I asked Rep. Max Tyler how he would respond to this question, and he got me an explanation from Larson Silbaugh, senior economist with the Colorado Legislative Council, which provides research assistance to legislators.

Yes, TABOR does limit how much revenue a taxing district can collect, unless that district’s voters have passed a ballot measure exempting the taxing district from that requirement.
The Jeffco School District, which has the single largest mill levy in our county — currently 48.721 mills — did succeed in passing such a measure, so it can enjoy the windfall from increased property values.  (Only three of 178 school districts in the state have not obtained voter approval for exemption from TABOR’s revenue limitation requirements.)
When voters were asked to let the school district keep tax revenues that exceed TABOR limits, it didn’t occur to me that the increased revenue would come from me as much as from the growth of the economy as a whole. I didn’t realize that when my home’s value increased by 20% that my tax bill would increase by nearly the same percentage!
As a voter, I also thought that this provision of TABOR was implemented through the refund process, which is not the case with property taxes.  Instead, since property tax revenue is easily predicted based on biennial valuations by the county assessors, the taxing districts are able to adjust their mill levies downward so they only collect the amount of revenue allowed by TABOR. 
For example, Lakewood’s mill levy has gone down from 4.711 mills in 2011 to 2.03 mills in 2015. The Jeffco Sheriff’s mill levy has gone down from 3.2 mills in 2011 to 2.928 mills in 2015.  The West Metro Fire District’s mill levy has gone down from 13.774 mills in 2011 to 13.55 mills in 2015. 
Neither Golden’s nor Arvada’s mill levies have changed from 2011 to 2015, indicating that those jurisdictions must have passed a ballot measure exempting them from that provision of TABOR. 
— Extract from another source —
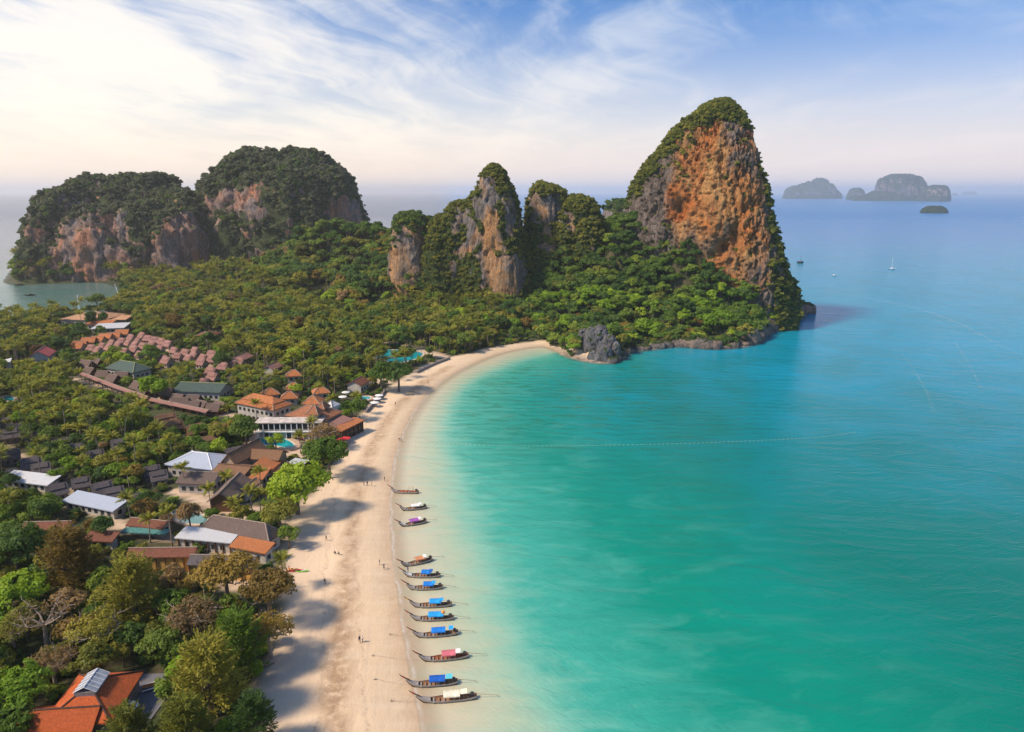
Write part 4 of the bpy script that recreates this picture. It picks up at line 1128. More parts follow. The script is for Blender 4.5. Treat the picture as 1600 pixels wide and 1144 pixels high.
for k in range(6):
    x = -lx + k * 2 * lx / 5
    for s in (-1, 1): fr.tube([(x, s * ly * 1.12, .53), (x, 0, 1.6)], [.05, .05], 4)
fr.build('frame', M_paint, sk)
g0 = G(150, 1110, 7.5); 
B('red_roofed_wing', 'lower rust red wing of the nearest house running down to the corner', 'house', None, 3.6, 6.0, 'gable', 'red', M_stone, cen=G(98, 1122, 5.5)[:2], dims=(13, 8), rot=rot + pi / 2)
t0 = G(226, 1080, 2.1)
te = MB(); te.add([(-5.5, -6.5, .0), (4.5, -6.5, .0), (5, 6, .0), (-5, 5.5, .0), (-5.5, -6.5, .12), (4.5, -6.5, .12), (5, 6, .12), (-5, 5.5, .12)], [(4, 5, 6, 7), (0, 1, 5, 4), (1, 2, 6, 5), (2, 3, 7, 6), (3, 0, 4, 7)])
tz = float(ground_z(np.array([t0[:2]]))[0])
o = te.build('gravel_terrace', M_gravel, loc=(t0[0], t0[1], tz + .02)); tag(o, 'dark grey gravel terrace beside the rust red roof', 'terrace', None, 'structure')
FOOT.append(([(t0[0] - 6, t0[1] - 7), (t0[0] + 5, t0[1] - 7), (t0[0] + 5, t0[1] + 6), (t0[0] - 6, t0[1] + 6)], (206, 1058, 240, 1104), t0[1], 1.0))
g = G(231, 1067, 2.9); e = empty('picnic_table', (g[0], g[1], tz + .14), .5); tag(e, 'orange topped picnic table on the grey gravel terrace', 'table')
for k in range(4): MB().box(-1.1, 1.1, -.5 + k * .26, -.27 + k * .26, .72, .78).build('plank', M_t['orange'], e)
for s in (-1, 1):
    MB().box(s * .8 - .06, s * .8 + .06, -.9, .9, .38, .44).build('cross_rail', M_wood, e)
    for t in (-1, 1): MB().tube([(s * .8, t * .55, 0), (s * .8, t * .3, .72)], [.05, .05], 4).build('leg', M_wood, e)
MB().box(-1.1, 1.1, -1.05, -.75, .44, .5).build('bench', M_paint, e); MB().box(-1.1, 1.1, .75, 1.05, .44, .5).build('bench', M_paint, e)
def parasol(px, py, r, mat, label, cat='parasol', group=None, h=2.6, first=[None], k=8):
    g = G(px, py, 2.0 + h); z0 = float(ground_z(np.array([g[:2]]))[0])
    e = empty('parasol', (g[0], g[1], z0)); tag(e, label, cat, group)
    mb = MB(); V = [(0, 0, h)] + [(r * cos(2 * pi * i / k), r * sin(2 * pi * i / k), h - r * .28) for i in range(k)]
    mb.slab([[0, 1 + i, 1 + (i + 1) % k] for i in range(k)], V, .05); mb.build('canopy', mat, e)
    MB().tube([(0, 0, -.1), (0, 0, h - .1)], [.04, .04], 5).build('pole', M_wood, e)
    MB().tube([(0, 0, 0), (0, 0, .12)], [.35, .3], 8).build('foot', M_stone, e)
    q = proj(g[0], g[1], z0 + h); rr = r * F / q[2]
    FOOT.append(([(g[0] - r, g[1] - r), (g[0] + r, g[1] - r), (g[0] + r, g[1] + r), (g[0] - r, g[1] + r)], (q[0] - rr, q[1] - rr, q[0] + rr, q[1] + rr), g[1], 1.0))
    return e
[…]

Investigating other taxing districts, I was intrigued to discover that Edgewater’s mill levy was 5.03 mills in 2011, but went to zero in 2013 and is still zero.  According to the City’s finance director, this had nothing to do with TABOR. Rather it had to do with ending the city’s volunteer fire department and shifting that responsibility to neighboring Wheat Ridge Fire Department.
Looking at the figures above, I’m sure you’ve noticed that the mill levy reductions are nowhere near enough to offset the increase in assessed valuations.  If your mill levy dropped by 3 or 4 percent, but your valuation increased by 20 percent, it’s easy to question whether growth plus inflation justifies your increased property tax.  
However, as Larson Silbaugh pointed out in his Legislative Council report to Max Tyler, “The revenue limits in TABOR are calculated on a district-wide basis rather than for individual taxpayers.  When the taxable value of an individual property increases, property taxes can increase faster than district-wide revenue limits.”

Published Mar. 24 2016, in the YourHub section of the Denver Post (Jeffco editions) and in four Jefferson County weekly newspapers.